Não há dúvidas, portanto, de que o Brasil desenvolveu a melhor alternativa sustentável do mundo para substituir os combustíveis fósseis e somente argumentos protecionistas podem distorcer essa realidade. A União Europeia, historicamente resistente à importação de combustíveis renováveis das Américas, imporá tantas barreiras quanto necessárias para proteger seus agricultores.

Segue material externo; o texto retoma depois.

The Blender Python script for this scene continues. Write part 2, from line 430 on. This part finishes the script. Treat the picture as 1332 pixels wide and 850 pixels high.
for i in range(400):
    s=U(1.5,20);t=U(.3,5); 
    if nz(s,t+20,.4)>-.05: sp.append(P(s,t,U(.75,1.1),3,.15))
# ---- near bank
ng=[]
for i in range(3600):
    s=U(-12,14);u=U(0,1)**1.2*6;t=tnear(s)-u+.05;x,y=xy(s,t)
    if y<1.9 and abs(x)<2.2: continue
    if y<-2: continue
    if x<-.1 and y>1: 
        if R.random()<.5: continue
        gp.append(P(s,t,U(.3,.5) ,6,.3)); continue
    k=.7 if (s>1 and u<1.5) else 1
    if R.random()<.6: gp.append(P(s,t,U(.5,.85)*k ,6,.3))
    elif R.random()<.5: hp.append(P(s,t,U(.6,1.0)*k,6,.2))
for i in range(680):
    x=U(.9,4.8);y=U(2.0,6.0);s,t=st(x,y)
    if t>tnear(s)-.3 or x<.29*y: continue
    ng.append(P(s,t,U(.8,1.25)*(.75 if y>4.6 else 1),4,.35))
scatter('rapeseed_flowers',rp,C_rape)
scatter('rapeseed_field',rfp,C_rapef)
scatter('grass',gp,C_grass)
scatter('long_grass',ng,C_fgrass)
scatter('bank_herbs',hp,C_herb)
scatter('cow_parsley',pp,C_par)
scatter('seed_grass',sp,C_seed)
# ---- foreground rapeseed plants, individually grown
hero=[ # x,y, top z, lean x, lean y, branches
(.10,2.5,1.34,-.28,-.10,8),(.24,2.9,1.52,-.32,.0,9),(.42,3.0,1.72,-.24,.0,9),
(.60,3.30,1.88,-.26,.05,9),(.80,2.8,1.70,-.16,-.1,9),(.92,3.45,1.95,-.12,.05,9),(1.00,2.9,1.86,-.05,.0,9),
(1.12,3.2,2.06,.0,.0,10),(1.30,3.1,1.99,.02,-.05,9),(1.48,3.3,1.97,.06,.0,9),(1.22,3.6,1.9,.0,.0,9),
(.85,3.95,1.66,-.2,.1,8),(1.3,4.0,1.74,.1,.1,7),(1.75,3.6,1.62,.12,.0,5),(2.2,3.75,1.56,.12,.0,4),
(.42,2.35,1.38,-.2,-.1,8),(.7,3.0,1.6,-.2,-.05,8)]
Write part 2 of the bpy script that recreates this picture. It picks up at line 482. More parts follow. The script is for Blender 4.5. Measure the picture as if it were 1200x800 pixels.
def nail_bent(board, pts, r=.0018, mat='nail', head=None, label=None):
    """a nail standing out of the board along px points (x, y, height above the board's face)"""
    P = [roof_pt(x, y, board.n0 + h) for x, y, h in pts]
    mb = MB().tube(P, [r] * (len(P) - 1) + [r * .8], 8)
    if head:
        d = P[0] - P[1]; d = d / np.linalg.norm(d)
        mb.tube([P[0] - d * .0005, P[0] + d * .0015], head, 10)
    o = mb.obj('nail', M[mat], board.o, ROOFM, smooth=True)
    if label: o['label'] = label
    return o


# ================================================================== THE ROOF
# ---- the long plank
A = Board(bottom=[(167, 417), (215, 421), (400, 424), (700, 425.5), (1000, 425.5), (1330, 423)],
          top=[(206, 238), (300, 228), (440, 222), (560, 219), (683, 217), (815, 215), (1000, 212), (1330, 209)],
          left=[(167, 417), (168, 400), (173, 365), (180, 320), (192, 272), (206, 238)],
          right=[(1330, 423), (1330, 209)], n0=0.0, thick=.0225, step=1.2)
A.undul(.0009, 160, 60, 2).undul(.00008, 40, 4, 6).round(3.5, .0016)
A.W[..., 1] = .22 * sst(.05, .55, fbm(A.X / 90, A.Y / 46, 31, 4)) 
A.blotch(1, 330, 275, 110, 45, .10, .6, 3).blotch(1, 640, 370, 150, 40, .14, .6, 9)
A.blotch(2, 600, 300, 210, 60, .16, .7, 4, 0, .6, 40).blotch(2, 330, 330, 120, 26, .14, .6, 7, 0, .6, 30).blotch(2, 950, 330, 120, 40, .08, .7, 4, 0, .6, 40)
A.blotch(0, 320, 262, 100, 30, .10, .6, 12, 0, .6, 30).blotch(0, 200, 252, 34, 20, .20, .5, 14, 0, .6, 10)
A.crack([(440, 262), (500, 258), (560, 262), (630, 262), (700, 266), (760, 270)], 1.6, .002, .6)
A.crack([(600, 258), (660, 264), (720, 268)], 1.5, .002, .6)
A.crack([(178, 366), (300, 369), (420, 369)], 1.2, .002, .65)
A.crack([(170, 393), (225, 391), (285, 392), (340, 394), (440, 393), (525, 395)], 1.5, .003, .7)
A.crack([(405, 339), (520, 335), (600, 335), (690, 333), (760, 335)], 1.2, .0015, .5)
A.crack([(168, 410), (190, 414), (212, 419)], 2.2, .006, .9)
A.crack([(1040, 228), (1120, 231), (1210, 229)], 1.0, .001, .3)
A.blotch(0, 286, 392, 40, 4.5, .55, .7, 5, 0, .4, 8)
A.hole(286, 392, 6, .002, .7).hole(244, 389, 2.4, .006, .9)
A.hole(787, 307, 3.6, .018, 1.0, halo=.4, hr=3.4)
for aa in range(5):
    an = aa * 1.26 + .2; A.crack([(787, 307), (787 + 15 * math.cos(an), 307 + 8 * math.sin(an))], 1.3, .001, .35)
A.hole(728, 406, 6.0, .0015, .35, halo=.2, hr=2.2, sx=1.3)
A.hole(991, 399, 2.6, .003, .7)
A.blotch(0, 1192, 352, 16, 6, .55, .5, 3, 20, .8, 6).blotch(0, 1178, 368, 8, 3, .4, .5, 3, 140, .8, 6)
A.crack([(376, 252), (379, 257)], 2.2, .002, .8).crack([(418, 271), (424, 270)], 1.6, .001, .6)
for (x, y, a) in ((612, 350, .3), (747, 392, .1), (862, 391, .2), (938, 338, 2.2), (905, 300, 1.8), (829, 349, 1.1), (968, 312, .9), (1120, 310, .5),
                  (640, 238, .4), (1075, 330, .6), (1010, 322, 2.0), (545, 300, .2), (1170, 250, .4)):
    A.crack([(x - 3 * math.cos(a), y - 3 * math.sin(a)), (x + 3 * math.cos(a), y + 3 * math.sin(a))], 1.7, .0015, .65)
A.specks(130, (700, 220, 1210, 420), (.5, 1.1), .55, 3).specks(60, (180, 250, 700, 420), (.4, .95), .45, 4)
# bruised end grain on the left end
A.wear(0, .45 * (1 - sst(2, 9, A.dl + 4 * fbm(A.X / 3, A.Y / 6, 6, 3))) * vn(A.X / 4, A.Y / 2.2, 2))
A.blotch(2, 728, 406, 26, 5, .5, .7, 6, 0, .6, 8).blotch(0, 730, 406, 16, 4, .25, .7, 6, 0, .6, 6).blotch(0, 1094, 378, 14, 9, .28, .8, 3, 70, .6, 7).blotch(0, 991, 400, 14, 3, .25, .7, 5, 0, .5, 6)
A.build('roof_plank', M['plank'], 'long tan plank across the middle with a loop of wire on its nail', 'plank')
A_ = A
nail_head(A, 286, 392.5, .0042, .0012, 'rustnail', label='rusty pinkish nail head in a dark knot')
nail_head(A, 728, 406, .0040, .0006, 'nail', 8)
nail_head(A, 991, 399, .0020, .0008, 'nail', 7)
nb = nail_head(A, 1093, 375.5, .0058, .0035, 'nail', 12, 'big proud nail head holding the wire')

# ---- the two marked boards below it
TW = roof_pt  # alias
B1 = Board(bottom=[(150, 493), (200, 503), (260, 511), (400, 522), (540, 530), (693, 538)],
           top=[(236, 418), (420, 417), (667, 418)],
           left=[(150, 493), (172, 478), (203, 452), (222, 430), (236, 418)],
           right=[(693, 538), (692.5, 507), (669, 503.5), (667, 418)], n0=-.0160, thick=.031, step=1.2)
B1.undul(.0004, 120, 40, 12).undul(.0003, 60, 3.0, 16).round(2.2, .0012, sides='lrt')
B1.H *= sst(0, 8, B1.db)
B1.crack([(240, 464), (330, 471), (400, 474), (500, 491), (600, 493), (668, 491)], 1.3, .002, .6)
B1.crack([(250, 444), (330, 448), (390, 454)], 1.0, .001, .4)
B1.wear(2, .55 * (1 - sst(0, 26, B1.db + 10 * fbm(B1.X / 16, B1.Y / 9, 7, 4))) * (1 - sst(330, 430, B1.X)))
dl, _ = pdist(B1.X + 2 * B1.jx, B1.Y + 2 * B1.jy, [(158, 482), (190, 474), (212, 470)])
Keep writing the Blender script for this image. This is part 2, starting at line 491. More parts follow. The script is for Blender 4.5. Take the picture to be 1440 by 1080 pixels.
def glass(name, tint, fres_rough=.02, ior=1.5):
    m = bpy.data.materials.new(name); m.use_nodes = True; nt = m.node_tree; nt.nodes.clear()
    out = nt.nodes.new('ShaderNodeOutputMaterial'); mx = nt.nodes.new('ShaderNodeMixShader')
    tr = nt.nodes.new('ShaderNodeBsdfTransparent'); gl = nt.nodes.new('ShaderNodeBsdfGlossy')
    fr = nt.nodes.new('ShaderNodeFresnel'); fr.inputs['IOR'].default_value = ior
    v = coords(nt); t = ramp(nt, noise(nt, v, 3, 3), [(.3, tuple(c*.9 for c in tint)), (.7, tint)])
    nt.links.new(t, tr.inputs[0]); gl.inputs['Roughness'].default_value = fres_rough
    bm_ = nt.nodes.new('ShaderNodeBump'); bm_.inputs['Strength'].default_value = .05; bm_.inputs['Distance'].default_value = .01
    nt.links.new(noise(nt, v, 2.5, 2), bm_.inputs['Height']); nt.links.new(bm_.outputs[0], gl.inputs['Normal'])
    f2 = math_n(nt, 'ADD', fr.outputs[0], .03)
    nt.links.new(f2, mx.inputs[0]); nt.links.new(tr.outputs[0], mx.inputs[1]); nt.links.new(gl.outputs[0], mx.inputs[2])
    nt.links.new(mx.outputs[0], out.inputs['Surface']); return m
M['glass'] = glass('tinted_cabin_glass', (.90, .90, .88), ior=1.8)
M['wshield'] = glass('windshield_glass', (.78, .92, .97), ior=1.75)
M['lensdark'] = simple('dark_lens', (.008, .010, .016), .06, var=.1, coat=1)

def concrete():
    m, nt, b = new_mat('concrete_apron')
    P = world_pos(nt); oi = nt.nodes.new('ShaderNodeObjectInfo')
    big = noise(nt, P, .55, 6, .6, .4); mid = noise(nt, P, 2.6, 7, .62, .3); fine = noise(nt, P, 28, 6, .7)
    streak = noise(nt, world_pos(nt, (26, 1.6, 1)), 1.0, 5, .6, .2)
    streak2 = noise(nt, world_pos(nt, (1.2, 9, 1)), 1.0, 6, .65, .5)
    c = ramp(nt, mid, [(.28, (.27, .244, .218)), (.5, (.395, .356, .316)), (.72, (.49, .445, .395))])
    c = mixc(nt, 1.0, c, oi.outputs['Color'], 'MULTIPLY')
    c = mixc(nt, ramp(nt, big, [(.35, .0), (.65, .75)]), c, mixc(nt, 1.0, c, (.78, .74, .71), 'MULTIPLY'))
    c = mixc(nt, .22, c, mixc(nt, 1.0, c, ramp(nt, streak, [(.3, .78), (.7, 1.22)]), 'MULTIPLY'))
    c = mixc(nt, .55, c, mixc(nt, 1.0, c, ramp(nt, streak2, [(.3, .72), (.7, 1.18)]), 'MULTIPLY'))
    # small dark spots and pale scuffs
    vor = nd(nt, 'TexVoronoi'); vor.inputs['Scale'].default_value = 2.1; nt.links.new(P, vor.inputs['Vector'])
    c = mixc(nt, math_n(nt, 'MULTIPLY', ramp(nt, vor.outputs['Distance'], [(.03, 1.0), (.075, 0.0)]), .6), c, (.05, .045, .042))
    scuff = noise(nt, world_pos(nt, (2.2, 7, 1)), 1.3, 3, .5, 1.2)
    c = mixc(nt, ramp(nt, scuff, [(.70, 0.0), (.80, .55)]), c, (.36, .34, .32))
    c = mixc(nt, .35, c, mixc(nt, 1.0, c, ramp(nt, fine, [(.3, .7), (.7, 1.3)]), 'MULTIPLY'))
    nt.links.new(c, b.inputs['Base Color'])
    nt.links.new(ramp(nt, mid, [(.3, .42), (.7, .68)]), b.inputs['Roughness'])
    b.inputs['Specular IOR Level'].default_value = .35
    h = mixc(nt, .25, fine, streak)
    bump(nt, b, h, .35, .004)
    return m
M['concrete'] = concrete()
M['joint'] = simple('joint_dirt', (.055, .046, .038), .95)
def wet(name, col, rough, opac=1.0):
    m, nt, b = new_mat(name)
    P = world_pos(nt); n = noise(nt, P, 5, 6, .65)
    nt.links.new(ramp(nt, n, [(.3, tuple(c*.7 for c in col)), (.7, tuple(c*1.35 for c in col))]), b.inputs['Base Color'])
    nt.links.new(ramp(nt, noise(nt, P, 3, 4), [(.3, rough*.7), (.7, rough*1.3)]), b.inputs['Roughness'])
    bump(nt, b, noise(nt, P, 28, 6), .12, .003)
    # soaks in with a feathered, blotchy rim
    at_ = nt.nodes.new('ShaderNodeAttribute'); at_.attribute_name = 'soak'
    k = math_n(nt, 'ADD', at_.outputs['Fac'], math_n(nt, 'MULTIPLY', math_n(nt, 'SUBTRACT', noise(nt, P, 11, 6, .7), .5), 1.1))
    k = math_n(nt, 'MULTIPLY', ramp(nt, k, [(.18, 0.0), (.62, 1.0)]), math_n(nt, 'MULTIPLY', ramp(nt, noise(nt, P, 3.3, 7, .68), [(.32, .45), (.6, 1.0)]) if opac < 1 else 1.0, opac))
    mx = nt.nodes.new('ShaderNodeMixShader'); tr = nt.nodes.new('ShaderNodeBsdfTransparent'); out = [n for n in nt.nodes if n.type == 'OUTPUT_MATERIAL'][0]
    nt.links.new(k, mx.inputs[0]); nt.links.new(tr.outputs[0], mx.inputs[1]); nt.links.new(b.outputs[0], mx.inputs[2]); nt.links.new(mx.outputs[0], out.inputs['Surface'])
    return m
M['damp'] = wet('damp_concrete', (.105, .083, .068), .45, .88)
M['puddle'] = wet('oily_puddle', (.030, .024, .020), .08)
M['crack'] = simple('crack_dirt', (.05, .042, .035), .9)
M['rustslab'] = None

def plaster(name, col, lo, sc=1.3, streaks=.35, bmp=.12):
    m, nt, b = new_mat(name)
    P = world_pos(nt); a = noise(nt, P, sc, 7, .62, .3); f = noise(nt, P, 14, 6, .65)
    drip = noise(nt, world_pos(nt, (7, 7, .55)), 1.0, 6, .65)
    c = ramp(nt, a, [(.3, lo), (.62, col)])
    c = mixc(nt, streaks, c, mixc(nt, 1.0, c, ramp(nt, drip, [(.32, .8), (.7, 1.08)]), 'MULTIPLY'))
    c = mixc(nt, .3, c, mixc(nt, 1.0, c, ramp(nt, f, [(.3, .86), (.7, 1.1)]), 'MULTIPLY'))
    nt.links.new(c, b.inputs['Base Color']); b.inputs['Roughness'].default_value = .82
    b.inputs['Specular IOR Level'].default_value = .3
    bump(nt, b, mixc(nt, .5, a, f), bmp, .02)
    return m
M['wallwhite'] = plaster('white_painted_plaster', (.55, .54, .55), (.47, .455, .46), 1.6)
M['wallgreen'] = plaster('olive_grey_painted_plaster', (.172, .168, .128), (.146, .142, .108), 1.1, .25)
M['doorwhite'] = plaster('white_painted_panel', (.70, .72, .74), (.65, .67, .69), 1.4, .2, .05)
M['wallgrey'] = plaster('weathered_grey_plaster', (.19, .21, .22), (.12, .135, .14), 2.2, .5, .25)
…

Por isso, nossa defesa deve ser energética em defesa dos biocombustíveis, por ser, atualmente, a forma mais custo-efetiva para descarbonizar a matriz de combustível. Com méritos, o Brasil assumiu o protagonismo nesse setor e busca, cada vez mais, fortalecer essa posição. Na última AGRISHOW, por exemplo, a maior feira de agronegócio da América Latina, mais uma prova da nossa convicção pelas energias renováveis: um pacote de medidas do governo de São Paulo para incentivar, ainda mais, a produção de biocombustíveis no estado.
No âmbito federal, merece destaque a aprovação do PL do Combustível do Futuro, do qual sou relator na Câmara dos Deputados, que amplia a mistura do etanol e do biodiesel nos combustíveis fósseis, insere o Biometano na matriz energética brasileira e fomenta a produção de biocombustíveis para descarbonizar outros modais de transporte, como o setor aéreo e a navegação.
A defesa dos biocombustíveis deve ser uníssona. Por isso, foi reafirmada na Audiência Pública que a Comissão de Transição Energética e Produção de Hidrogênio (CEENERGIA), realizou no dia 14/05, com a presença do Assessor Especial do Ministério da Fazenda, Rafael Ramalho Dubeux; e será reforçada, no dia 25/06, em evento da Comissão que contará com a participação do Embaixador André Aranha Corrêa do Lago, secretário de Clima, Energia e Meio Ambiente do Ministério das Relações Exteriores.
Os biocombustíveis são Patrimônio Nacional, fundamentais para o Brasil se manter no protagonismo da transição energética.
Arnaldo Jardim é deputado Federal é presidente da CEENERGIA e da Frente Parlamentar da Economia Verde e vice-presidente da Frente Parlamentar Agropecuária.